LEONARDO DA VİNCİ VE MARSİLYA TİCARET ODASI ARŞİVLERİ

1450-1750 yılları arasında Antalya’da yıkıma neden olan depremler ve tsunami hadiseleriyle ilgili bilgilere Leonardo Da Vinci ile Marsilya Ticaret Odası kayıtlarında da ulaşmak mümkün.
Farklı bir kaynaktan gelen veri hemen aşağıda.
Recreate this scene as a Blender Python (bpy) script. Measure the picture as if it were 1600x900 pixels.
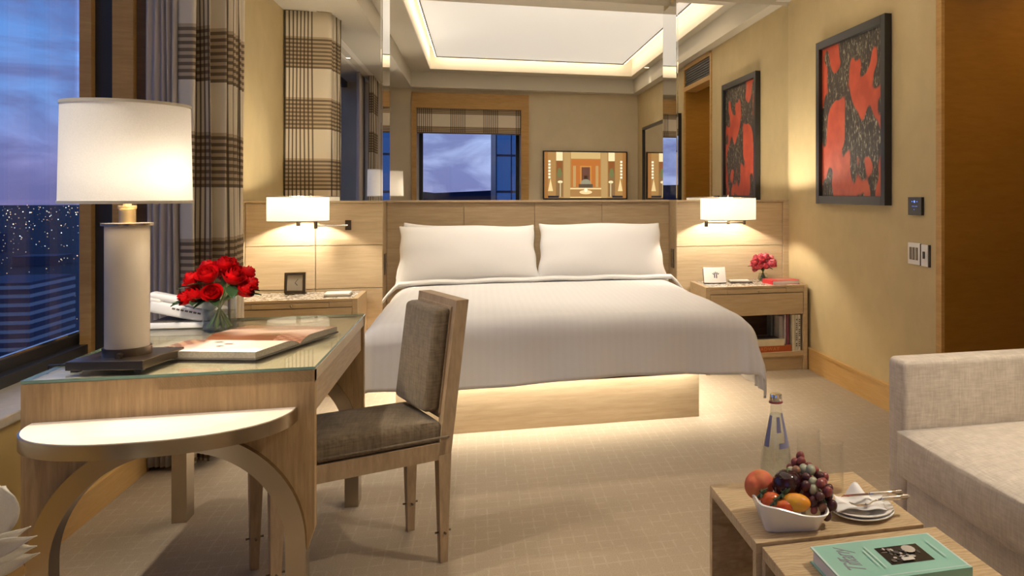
import bpy, bmesh, math, random
from mathutils import Vector, Matrix
random.seed(7)
R = math.radians
pi = math.pi
scene = bpy.context.scene
for o in list(bpy.data.objects):
    bpy.data.objects.remove(o)
COL = scene.collection

# ------------------------------------------------------------------ camera
cam_data = bpy.data.cameras.new('camera')
cam_data.sensor_width = 36.0
cam_data.lens = 1300 / 1600 * 36.0
cam_data.shift_x = (800 - 1100) / 1600
cam_data.shift_y = (303 - 450) / 1600
cam_data.clip_start = 0.02
cam_data.clip_end = 40000
cam = bpy.data.objects.new('camera', cam_data)
cam.location = (0, 0, 1.22)
cam.rotation_euler = (R(90), 0, -math.atan(352 / 1300))
COL.objects.link(cam)
scene.camera = cam

# ------------------------------------------------------------------ exposure
vs = scene.view_settings
vs.view_transform = 'Standard'
vs.look = 'None'
vs.exposure = 0.35
vs.gamma = 1.0
vs.use_curve_mapping = False

# light levels (watts for lamps, emission strengths for luminous surfaces)
PANEL = 0.46         # luminous stretch panel of the ceiling tray
COVE = 10.0           # strip light in the gap round the panel
DESK_W = 21.0
SCONCE_W = 27.0
BED_W = 8.0
DOWN_W = 46.0  # downlights added over the desk and sofa
BEDTOP_W = 42.0  # downlights added over the bed
WARM = (1.0, 0.87, 0.70)

# ------------------------------------------------------------------ node helpers
class NT:
    def __init__(s, tree):
        s.t = tree
    def n(s, kind, **kw):
        nd = s.t.nodes.new(kind)
        for k, v in kw.items():
            setattr(nd, k, v)
        return nd
    def link(s, a, b):
        s.t.links.new(a, b)
    def val(s, sock, v):
        if isinstance(v, bpy.types.NodeSocket):
            s.link(v, sock)
        else:
            sock.default_value = v
    def math(s, op, a, b=0.0, c=None):
        nd = s.n('ShaderNodeMath', operation=op)
        s.val(nd.inputs[0], a)
        s.val(nd.inputs[1], b)
        if c is not None:
            s.val(nd.inputs[2], c)
        return nd.outputs[0]
    def mix(s, fac, a, b, blend='MIX'):
        nd = s.n('ShaderNodeMix', data_type='RGBA', blend_type=blend)
        s.val(nd.inputs[0], fac)
        s.val(nd.inputs[6], a)
        s.val(nd.inputs[7], b)
        return nd.outputs[2]
    def coords(s, scale=(1, 1, 1), which='Object', loc=(0, 0, 0), rot=(0, 0, 0)):
        tc = s.n('ShaderNodeTexCoord')
        mp = s.n('ShaderNodeMapping')
        mp.inputs['Scale'].default_value = scale
        mp.inputs['Location'].default_value = loc
        mp.inputs['Rotation'].default_value = rot
        s.link(tc.outputs[which], mp.inputs[0])
        return mp.outputs[0]
    def noise(s, vec, scale=5, detail=4, rough=0.55, dist=0.0):
        nd = s.n('ShaderNodeTexNoise')
        s.link(vec, nd.inputs['Vector'])
        nd.inputs['Scale'].default_value = scale
        nd.inputs['Detail'].default_value = detail
        nd.inputs['Roughness'].default_value = rough
        nd.inputs['Distortion'].default_value = dist
        return nd.outputs[0]
    def ramp(s, fac, stops):
        nd = s.n('ShaderNodeValToRGB')
        cr = nd.color_ramp
        while len(cr.elements) < len(stops):
            cr.elements.new(0.5)
        for e, (p, c) in zip(cr.elements, stops):
            e.position = p
            e.color = c4(c)
        s.link(fac, nd.inputs[0])
        return nd.outputs[0]
    def bump(s, h, strength=0.2, dist=0.01):
        nd = s.n('ShaderNodeBump')
        nd.inputs['Strength'].default_value = strength
        nd.inputs['Distance'].default_value = dist
        s.link(h, nd.inputs['Height'])
        return nd.outputs[0]

def c4(c):
    return (c[0], c[1], c[2], 1.0)

def new_mat(name):
    m = bpy.data.materials.new(name)
    m.use_nodes = True
    nt = NT(m.node_tree)
    b = m.node_tree.nodes['Principled BSDF']
    return m, nt, b

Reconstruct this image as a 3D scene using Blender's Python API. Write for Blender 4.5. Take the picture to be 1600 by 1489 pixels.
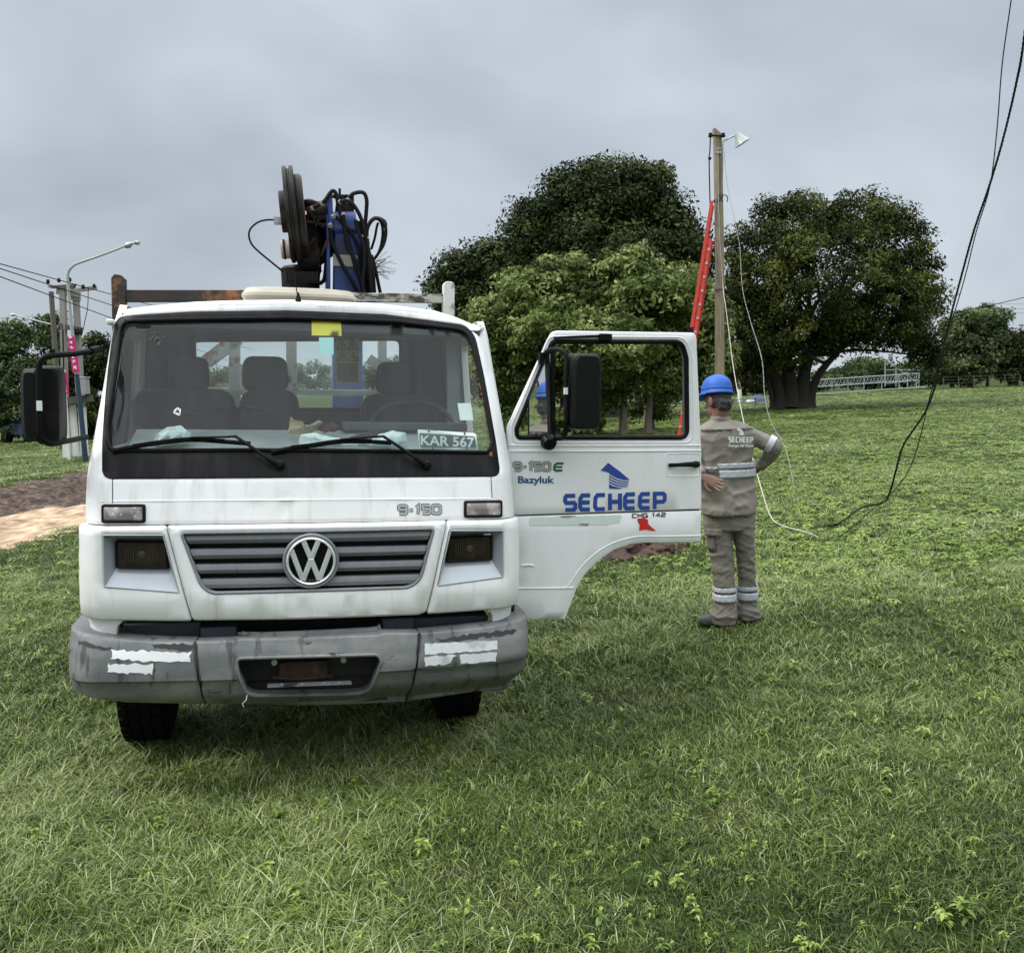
import bpy, bmesh, math, random
import numpy as np
from mathutils import Vector, Matrix, noise as mnoise
from mathutils.geometry import delaunay_2d_cdt
for o in list(bpy.data.objects): bpy.data.objects.remove(o)
scene = bpy.context.scene
COL = scene.collection
R = math.radians
# ------------------------------------------------------------------ camera
CAMZ = 1.85; PITCH = 5.71; ROLL = 2.0; FPX = 1400.0; IW, IH = 1600.0, 1489.0
cam = bpy.data.cameras.new('camera'); camo = bpy.data.objects.new('camera', cam); COL.objects.link(camo)
_p, _r = R(PITCH), R(ROLL)
_f = Vector((0, math.cos(_p), -math.sin(_p))); _x = Vector((1, 0, 0)); _u = _x.cross(_f)
CR = math.cos(_r)*_x - math.sin(_r)*_u; CU = math.sin(_r)*_x + math.cos(_r)*_u; CF = _f
camo.matrix_world = Matrix(((CR.x, CU.x, -CF.x, 0), (CR.y, CU.y, -CF.y, 0), (CR.z, CU.z, -CF.z, CAMZ), (0, 0, 0, 1)))
cam.sensor_width = 36; cam.sensor_fit = 'HORIZONTAL'; cam.lens = FPX/IW*36; cam.clip_start = .05; cam.clip_end = 3000
scene.camera = camo
CO = Vector((0, 0, CAMZ))
# ------------------------------------------------------------------ sky, sun, exposure
SUN_EL, SUN_AZ = R(50), R(264)        # azimuth clockwise from +Y
world = bpy.data.worlds.new('World'); scene.world = world; world.use_nodes = True
nt = world.node_tree; nt.nodes.clear()
N = nt.nodes.new; L = nt.links.new
wo = N('ShaderNodeOutputWorld'); bg = N('ShaderNodeBackground'); L(bg.outputs[0], wo.inputs[0])
bg.inputs['Strength'].default_value = 0.12
sky = N('ShaderNodeTexSky'); sky.sky_type = 'NISHITA'; sky.sun_disc = False
sky.sun_elevation = SUN_EL; sky.sun_rotation = SUN_AZ; sky.air_density = 1.0; sky.dust_density = 4.0
tc = N('ShaderNodeTexCoord'); sep = N('ShaderNodeSeparateXYZ'); L(tc.outputs['Generated'], sep.inputs[0])
mp = N('ShaderNodeMapping'); mp.inputs['Scale'].default_value = (1.0, 1.0, 1.9); mp.inputs['Location'].default_value = (3.1, .4, .2); L(tc.outputs['Generated'], mp.inputs[0])
nz = N('ShaderNodeTexNoise'); nz.inputs['Scale'].default_value = 2.1; nz.inputs['Detail'].default_value = 4; nz.inputs['Roughness'].default_value = .5
nz.inputs['Distortion'].default_value = .3; L(mp.outputs[0], nz.inputs['Vector'])
cr = N('ShaderNodeValToRGB'); cr.color_ramp.elements[0].position = .30; cr.color_ramp.elements[1].position = .72
cr.color_ramp.elements[0].color = (2.28, 2.58, 2.93, 1); cr.color_ramp.elements[1].color = (4.0, 4.40, 4.86, 1)
L(nz.outputs['Fac'], cr.inputs[0])
# an overcast sky is several times brighter overhead than at the horizon
mr = N('ShaderNodeMapRange'); mr.interpolation_type = 'SMOOTHSTEP'; mr.inputs['From Min'].default_value = .36; mr.inputs['From Max'].default_value = .85
mr.inputs['To Min'].default_value = 1.0; mr.inputs['To Max'].default_value = 6.0; L(sep.outputs['Z'], mr.inputs['Value'])
m3 = N('ShaderNodeMapRange'); m3.inputs['From Min'].default_value = .36; m3.inputs['From Max'].default_value = .7; L(sep.outputs['Z'], m3.inputs['Value'])
mw = N('ShaderNodeMix'); mw.data_type = 'RGBA'; L(m3.outputs[0], mw.inputs[0]); L(cr.outputs[0], mw.inputs[6]); mw.inputs[7].default_value = (2.45, 2.58, 2.66, 1)
vm = N('ShaderNodeVectorMath'); vm.operation = 'SCALE'; L(mw.outputs[2], vm.inputs[0]); L(mr.outputs[0], vm.inputs['Scale'])
mx = N('ShaderNodeMix'); mx.data_type = 'RGBA'; mx.inputs[0].default_value = .93
L(sky.outputs[0], mx.inputs[6]); L(vm.outputs[0], mx.inputs[7]); L(mx.outputs[2], bg.inputs['Color'])
sun = bpy.data.lights.new('sun', 'SUN'); sun.energy = 1.5; sun.angle = R(10); sun.color = (1, .965, .91)
suno = bpy.data.objects.new('sun', sun); COL.objects.link(suno)
sd = Vector((math.sin(SUN_AZ)*math.cos(SUN_EL), math.cos(SUN_AZ)*math.cos(SUN_EL), math.sin(SUN_EL)))
suno.rotation_euler = sd.to_track_quat('Z', 'Y').to_euler(); suno.location = (0, -20, 30)
scene.view_settings.view_transform = 'Standard'; scene.view_settings.look = 'None'
scene.view_settings.exposure = 0.58; scene.view_settings.gamma = 1.0
scene.render.engine = 'CYCLES'
scene.cycles.max_bounces = 6; scene.cycles.transparent_max_bounces = 16; scene.cycles.glossy_bounces = 3; scene.cycles.diffuse_bounces = 3

# ------------------------------------------------------------------ helpers
def ray(px, py):
    return CR*((px-IW/2)/FPX) - CU*((py-IH/2)/FPX) + CF
def at(px, py, y):                       # point of the scene at ground distance y
    d = ray(px, py); return CO + d*(y/d.y)
def onz(px, py, z=0.0):
    d = ray(px, py); return CO + d*((z-CAMZ)/d.z)
def tag(o, label=None, cat=None, group=None, kind=None):
    if label: o['label'] = label
    if cat: o['category'] = cat
    if group: o['group'] = group
    if kind: o['kind'] = kind
    return o
def empty(name, loc=(0, 0, 0), rot=(0, 0, 0)):
    o = bpy.data.objects.new(name, None); COL.objects.link(o); o.location = loc; o.rotation_euler = rot; o.empty_display_size = .2
    return o
def link_mesh(name, me, mat, parent=None):
    o = bpy.data.objects.new(name, me); COL.objects.link(o)
    for m in (mat if isinstance(mat, (list, tuple)) else [mat]): me.materials.append(m)
    if parent: o.parent = parent
    return o
def np_mesh(name, V, faces4, mat, parent=None, attrs=None, smooth=False, link=True):
    """fast mesh of quads (n,4) or tris (n,3)"""
    V = np.asarray(V, dtype=np.float32); Fc = np.asarray(faces4, dtype=np.int32); k = Fc.shape[1]
    me = bpy.data.meshes.new(name); me.vertices.add(len(V)); me.vertices.foreach_set('co', V.ravel())
    me.loops.add(Fc.size); me.loops.foreach_set('vertex_index', Fc.ravel())
    me.polygons.add(len(Fc)); me.polygons.foreach_set('loop_start', np.arange(0, Fc.size, k, dtype=np.int32))
    me.update(calc_edges=True)
    if smooth: me.polygons.foreach_set('use_smooth', np.ones(len(Fc), dtype=bool))
    for an, av in (attrs or {}).items():
        a = me.attributes.new(an, 'FLOAT', 'POINT'); a.data.foreach_set('value', np.asarray(av, dtype=np.float32))
    me.validate()
    if link: return link_mesh(name, me, mat, parent)
    me.materials.append(mat); return bpy.data.objects.new(name, me)
def catmull(pts, n=6):
    P = [Vector(p) for p in pts]
    if len(P) < 3: return P
    P = [2*P[0]-P[1]] + P + [2*P[-1]-P[-2]]; out = []
    for i in range(1, len(P)-2):
        for k in range(n):
            t = k/n; a, b, c, d = P[i-1], P[i], P[i+1], P[i+2]
            out.append(.5*((2*b)+(c-a)*t+(2*a-5*b+4*c-d)*t*t+(3*b-a-3*c+d)*t**3))
    out.append(P[-2]); return out
def rounded(pts, r, n=5):                # 2D polygon with rounded corners; r number or list
    out = []; m = len(pts); rs = r if isinstance(r, (list, tuple)) else [r]*m
    for i in range(m):
        p0, p1, p2 = Vector(pts[i-1][:2]), Vector(pts[i][:2]), Vector(pts[(i+1) % m][:2])
        a, b = p0-p1, p2-p1; rr = min(rs[i], a.length*.48, b.length*.48)
        if rr <= 0: out.append((p1.x, p1.y)); continue
        A, B = p1+a.normalized()*rr, p1+b.normalized()*rr
        for k in range(n+1):
            t = k/n; q = A*(1-t)**2*1.0 + p1*2*t*(1-t) + B*t*t; out.append((q.x, q.y))
    return out
class MB:
    def __init__(s): s.v = []; s.f = []
    def add(s, vs, fs):
        b = len(s.v); s.v += [tuple(v) for v in vs]; s.f += [tuple(b+i for i in f) for f in fs]; return s
    def box(s, c, size, rot=None, taper=1.0):
        sx, sy, sz = [q/2 for q in size]; vs = []
        for z in (-sz, sz):
            t = taper if z > 0 else 1.0
            for x, y in ((-sx, -sy), (sx, -sy), (sx, sy), (-sx, sy)): vs.append(Vector((x*t, y*t, z)))
        if rot is not None: M_ = rot if isinstance(rot, Matrix) else Matrix.Rotation(rot, 3, 'Z'); vs = [M_ @ v for v in vs]
        c = Vector(c); vs = [v+c for v in vs]
        return s.add(vs, [(3, 2, 1, 0), (4, 5, 6, 7), (0, 1, 5, 4), (1, 2, 6, 5), (2, 3, 7, 6), (3, 0, 4, 7)])
    def bar(s, a, b, w, h=None, up=(0, 0, 1)):   # rectangular bar from a to b
        a, b = Vector(a), Vector(b); d = (b-a); l = d.length; d.normalize(); h = h or w
        upv = Vector(up)
        if abs(d.dot(upv)) > .95: upv = Vector((0, 1, 0))
        x = d.cross(upv).normalized(); y = x.cross(d)
        return s.box((a+b)/2, (w, h, l), Matrix((x, y, d)).transposed())
    def tube(s, pts, r, n=8, cap=True, smoothn=0, ell=1.0):
        P = catmull(pts, smoothn) if smoothn else [Vector(p) for p in pts]
        m = len(P)
        if isinstance(r, (int, float)): rs = [r]*m
        else: rs = list(np.interp(np.linspace(0, 1, m), np.linspace(0, 1, len(r)), r))
        d0 = (P[1]-P[0]).normalized(); up = Vector((0, 0, 1)) if abs(d0.z) < .9 else Vector((1, 0, 0))
        x = d0.cross(up).normalized(); vs = []
        for i in range(m):
            d = (P[min(i+1, m-1)]-P[max(i-1, 0)]); d = d.normalized() if d.length > 1e-9 else d0
            x = (x - d*x.dot(d)); x = x.normalized() if x.length > 1e-6 else d.orthogonal().normalized(); y = d.cross(x)
            for k in range(n):
                a = 2*math.pi*k/n; vs.append(P[i] + x*math.cos(a)*rs[i] + y*math.sin(a)*rs[i]*ell)
        fs = [(i*n+k, i*n+(k+1) % n, (i+1)*n+(k+1) % n, (i+1)*n+k) for i in range(m-1) for k in range(n)]
        if cap: fs += [tuple(range(n-1, -1, -1)), tuple((m-1)*n+k for k in range(n))]
        return s.add(vs, fs)
    def rings(s, rr, n=20, cap=True, power=2.0):  # list of (center, xaxis*rx, yaxis*ry)
        vs = []
        for c, ax, ay in rr:
            c, ax, ay = Vector(c), Vector(ax), Vector(ay)
            for k in range(n):
                a = 2*math.pi*k/n; ca, sa = math.cos(a), math.sin(a); e = 2/power
                vs.append(c + ax*math.copysign(abs(ca)**e, ca) + ay*math.copysign(abs(sa)**e, sa))
        m = len(rr)
        fs = [(i*n+k, i*n+(k+1) % n, (i+1)*n+(k+1) % n, (i+1)*n+k) for i in range(m-1) for k in range(n)]
        if cap: fs += [tuple(range(n-1, -1, -1)), tuple((m-1)*n+k for k in range(n))]
        return s.add(vs, fs)
    def ellipsoid(s, c, r, n=16, m=10, rot=None):
        vs = []; c = Vector(c)
        for i in range(m+1):
            ph = math.pi*i/m
            for k in range(n):
                a = 2*math.pi*k/n; v = Vector((r[0]*math.sin(ph)*math.cos(a), r[1]*math.sin(ph)*math.sin(a), r[2]*math.cos(ph)))
                vs.append(c + (rot @ v if rot is not None else v))
        return s.add(vs, [(i*n+k, (i+1)*n+k, (i+1)*n+(k+1) % n, i*n+(k+1) % n) for i in range(m) for k in range(n)])
    def lathe(s, prof, c=(0, 0, 0), axis=(0, 0, 1), n=32, cap=True):  # prof: (radius, height)
        ax = Vector(axis).normalized(); x = ax.orthogonal().normalized(); y = ax.cross(x); c = Vector(c)
        return s.rings([(c+ax*h, x*r_, y*r_) for r_, h in prof], n, cap)
    def prism(s, poly, o, ux, uy, t):          # polygon in plane (o,ux,uy), extruded by vector t
        o, ux, uy, t = Vector(o), Vector(ux), Vector(uy), Vector(t); n = len(poly)
        a = [o+ux*p[0]+uy*p[1] for p in poly]; b = [q+t for q in a]
        return s.add(a+b, [tuple(range(n)), tuple(range(2*n-1, n-1, -1))]+[(i, (i+1) % n, n+(i+1) % n, n+i) for i in range(n)])
    def build(s, name, mat, parent=None, sharp=35, origin=None, bev=0, bseg=2, mods=True):
        me = bpy.data.meshes.new(name)
        vs = s.v if origin is None else [tuple(Vector(v)-Vector(origin)) for v in s.v]
        me.from_pydata(vs, [], s.f); me.validate()
        bm = bmesh.new(); bm.from_mesh(me); bmesh.ops.remove_doubles(bm, verts=bm.verts, dist=1e-6)
        bmesh.ops.recalc_face_normals(bm, faces=bm.faces); bm.to_mesh(me); bm.free()
        me.polygons.foreach_set('use_smooth', [True]*len(me.polygons)); me.set_sharp_from_angle(angle=R(sharp))
        o = link_mesh(name, me, mat, parent)
        if origin is not None: o.location = origin
        if bev:
            b = o.modifiers.new('bevel', 'BEVEL'); b.width = bev; b.segments = bseg; b.limit_method = 'ANGLE'; b.angle_limit = R(40); b.harden_normals = False
        return o
def split_build(mb, name, mat, parent=None, **k):
    """one object for each separate piece"""
    par = list(range(len(mb.v)))
    def find(i):
        while par[i] != i: par[i] = par[par[i]]; i = par[i]
        return i
    for f in mb.f:
        r_ = find(f[0])
        for j in f[1:]: par[find(j)] = r_
    g = {}
    for f in mb.f: g.setdefault(find(f[0]), []).append(f)
    out = []
    for fs in g.values():
        ids = sorted({i for f in fs for i in f}); mp_ = {i: n for n, i in enumerate(ids)}; m2 = MB(); m2.add([mb.v[i] for i in ids], [tuple(mp_[i] for i in f) for f in fs]); out.append(m2.build(name, mat, parent, **k))
    return out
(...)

Her iki kaynakta da şehirde yaşanan tsunami ve deprem felaketleri nedeniyle büyük yıkımların yaşandığı, bazı köylerin haritalardan silindiğini ortaya koyan ifadeleri okuyabilirsiniz. 

YAKIN TARİHTE ANTALYA’DA YAŞANAN BÜYÜK DEPREMLER

1911’de merkez üssü Antalya olan 6.1 büyüklüğündeki depremde Yivli Minare'yi şerefesinden itibaren yıkılırken, 1926'da Kaş açıklarında 6.8 şiddetinde. 1931 yılında Antalya kent merkezinde 6.2'lik deprem yaşandı. Fethiye’de 1957’de yaşanan 5,9’luk deprem ise Telmesos antik kentini yerle bir ederken, 1969’da 6.2'lik bir deprem Kalkan'da yıkıma neden olmuş, aynı deprem nedeniyle Aksu ve Serik arasında bulunan Sillyon antik kentinde bazı tarihi yapılar yıkılmıştır. 

TARİH TEKRAR MI EDECEK?

Son günlerde bir biri ardına gelen depremlerse ‘Tarih tekrar mı edecek’ sorusunu akıllara getiriyor. Richter ölçeğine göre şiddetleri 3.5 ile 4.8 arasında değişen depremler, yüzyıllar önce yaşanılan deprem ve tsunamileri göz önünde bulundurunca insanları tedirgin ediyor. Tarih boyunca büyük depremlere ve tsunamilere neden olan Helen Yayı ve Kıbrıs Yayı’nın yeni felaketlere neden olup olmayacağı cevabı bilinmeyen bir soru olarak kalmayı devam ettiriyor.